Worth Rises Executive Director Bianca Tylek described how free communication impacts not only incarcerated individuals but the public as a whole. 

“At the end of the day, when you make communication free for people who are incarcerated, you improve their participation in programs, their success in rehabilitation, you help them plan for reentry, you improve their chances of success when they are released,” Tylek said. That drives down recidivism and crime, which in turn has positive social and economic impacts. ”It’s silly for us not to do it,” she said. 

Research cited in the Worth Rises report notes formerly incarcerated people are 10 times more likely to be homeless than the general population, and have unemployment rates of over 27%, leading to a higher risk of reoffending upon release. 

Here in Nevada, Shepack says solutions for free communication boil down to decision makers prioritizing incarceration over rehabilitation. 

“We have failed to prioritize rehabilitation, which communication is a giant part of,” Shepack said. 

The cost of providing free phone calls for 20 minutes a day would be “very minimal,” Shepack said. ”Ideally it would be free phone calls across the board.

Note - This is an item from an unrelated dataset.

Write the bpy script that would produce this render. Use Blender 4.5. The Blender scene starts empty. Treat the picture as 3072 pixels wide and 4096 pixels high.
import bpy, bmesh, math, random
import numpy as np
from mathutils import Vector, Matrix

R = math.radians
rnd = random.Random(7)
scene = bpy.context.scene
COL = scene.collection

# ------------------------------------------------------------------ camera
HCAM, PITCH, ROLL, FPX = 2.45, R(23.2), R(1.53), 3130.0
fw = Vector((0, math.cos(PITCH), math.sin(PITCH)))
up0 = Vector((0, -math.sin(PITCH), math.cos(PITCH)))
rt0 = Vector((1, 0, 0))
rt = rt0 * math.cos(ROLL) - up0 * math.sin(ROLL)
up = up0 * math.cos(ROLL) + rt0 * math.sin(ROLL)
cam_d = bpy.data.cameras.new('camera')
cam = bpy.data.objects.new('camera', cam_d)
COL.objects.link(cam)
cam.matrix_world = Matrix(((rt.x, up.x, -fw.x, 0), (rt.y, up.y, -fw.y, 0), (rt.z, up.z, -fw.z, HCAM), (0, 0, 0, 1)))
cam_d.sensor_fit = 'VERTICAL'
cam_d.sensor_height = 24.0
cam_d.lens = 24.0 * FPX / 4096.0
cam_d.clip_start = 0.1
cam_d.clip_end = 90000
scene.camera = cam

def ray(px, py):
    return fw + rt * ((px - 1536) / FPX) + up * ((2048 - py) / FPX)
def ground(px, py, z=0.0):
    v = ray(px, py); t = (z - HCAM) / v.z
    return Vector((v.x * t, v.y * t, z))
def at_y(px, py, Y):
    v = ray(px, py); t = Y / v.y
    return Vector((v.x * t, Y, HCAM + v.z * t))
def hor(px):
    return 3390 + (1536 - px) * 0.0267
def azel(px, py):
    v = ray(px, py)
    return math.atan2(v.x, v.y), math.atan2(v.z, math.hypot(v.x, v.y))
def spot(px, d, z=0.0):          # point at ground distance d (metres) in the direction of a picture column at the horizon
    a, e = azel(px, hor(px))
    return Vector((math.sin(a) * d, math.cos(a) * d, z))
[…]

The return on that investment would be huge because people who communicate with their families are less likely to recidivate, they’re more likely to have jobs lined up when they come out and become productive members of society.”

The Worth Rises report found implementation of free communication policies varied from state to state. 

“The large majority of states and counties that have gone to free, have gone so because advocates pushed for legislation that required it,” Tylek said. “But, that’s not the only way,” she said, noting some counties and one state have done it administratively. 

She added, “It’s just a matter of renegotiating, either procuring a new contract or renegotiating the existing contract such that the payer becomes the agency as opposed to families. The payer becomes the agency… in fact, in all cases, the government ends up paying less, and so, the rates are then negotiated down.” 

While the implementation of free phone calls typically happens at the legislative level, community involvement played a critical role in passing the policies. 

“In all counties that have moved towards these policies, it is pressure and encouragement by impacted people like allies and advocates that end up… pressuring agencies and lawmakers to do that,” Tylek said. 

Shepack says if Nevadans want free communication, they must demand it from the government. 

“What Nevadans need to do, if they believe in this, is demand that they want the government to invest in this, because it makes our community safer and healthier, and it lowers crime rates,” Shepack said. 

“We can continue to raise penalties … and hope that deterrence works,” but “that’s never been proven to work anywhere in this country. What we do know that works is if you allow people to talk to their loved ones, and to have constant communication, that we have better outcomes. And if the people of Nevada want to have a prison system that keeps them safe, they need to demand this type of investment.”